The timing for the train is set to coincide with the last arrivals and the first departures so you should be fine as long as your flight isn’t delayed.  Otherwise, you’ll have to take the bus (which at 45 mins isn’t that bad). Stockholm isn’t that large of an airport so getting through security should be fairly painless.  Remember, if you’re connecting in the EU, you’ll be able to treat the initial departure as a domestic flight so you don’t need to get there that early (I’d say an hour is plenty).   

Now here’s the rub.  The Arlanda Express may run until 1 or 2 am but that doesn’t mean the metro will.  So depending on the time of your arrival, you may have to take a taxi to your hotel and remember that the metro is a separate ticket to the Arlanda Express.

Once you’re in town, you’ll probably want to get a metro pass for the X number of days you’ll be there.  It’s super simple and will give you access to all the buses, trams, and trains in the Stockholm area.

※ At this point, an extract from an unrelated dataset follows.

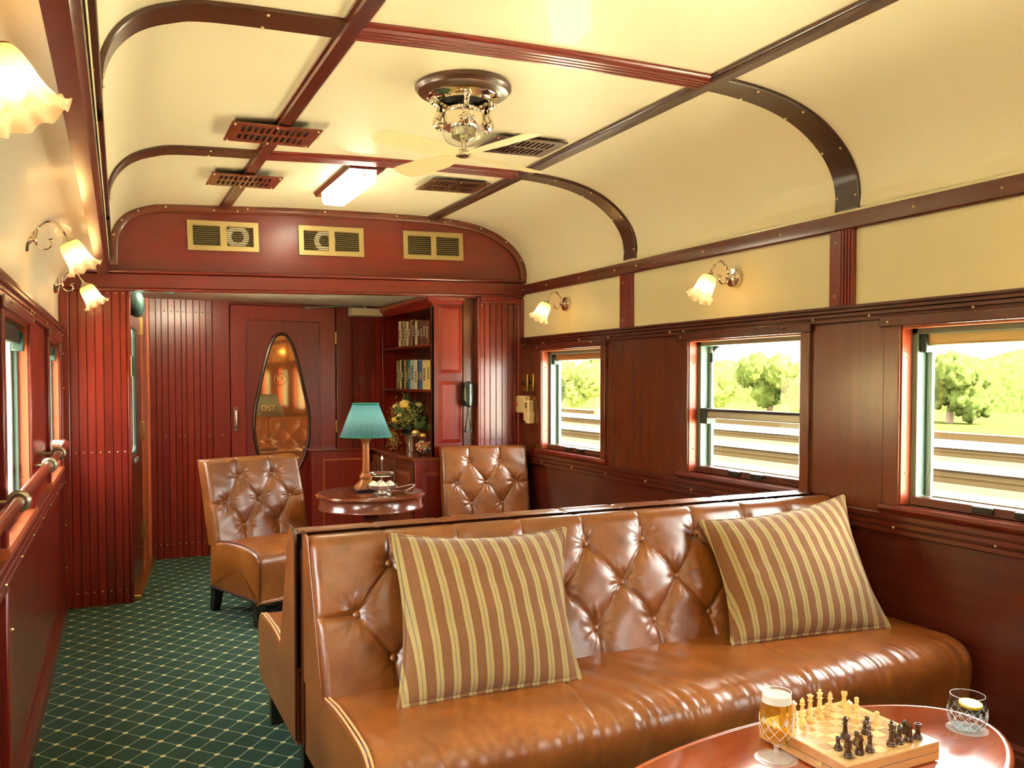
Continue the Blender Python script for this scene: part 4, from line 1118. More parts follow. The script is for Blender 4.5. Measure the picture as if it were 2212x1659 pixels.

Not only is it a time saver, it really makes life easier.  Just swipe it at the gate when you enter the metro stop or at the front of the bus when you hop on. If you’re taking a tram, there’ll usually be someone there to check your ticket ( and yes, they really are checking) so make sure you have a ticket.

I’m going to do a separate post on the Stockholm Pass since I had a few questions about it as well.  Hopefully I can give you an honest review and my thoughts can help you decide.  You can read my review of the Stockholm Pass here.

One of the greatest things about the city is that they really embrace the cashless system.  Some stores even write that they only accept cards (meaning you are SOL if you don’t have chip…).  As someone who travels frequently and ends up collecting currency from all over, being cashless is fantastic for me.  I still think it’s important to have some cash but even the smallest mom and pop shop will accept cards so cash really isn’t necessary.

In terms of cost, things aren’t as cheap as Tallinn but aren’t as expensive as Helsinki.  A meal at MAX (their version of McDonalds or Burger King) will cost about $10-12 and meals at sit down restaurants were around $17-20.  Also, this was just the food and didn’t include any alcohol and this wasn’t anything fancy either. My impression was that it cost almost exactly what I’d expect to pay in San Diego so take that as you will.

There are so many sites you can visit this post would be pages long if I went through each one.  The one I would strongly recommend is the Vasa museum. Not only is it great for people who enjoy history, it’s also great for kids and families.  It’s a bit of a hike to get there (but not bad if you take the tram) and I really enjoyed walking around and letting my inner child go crazy.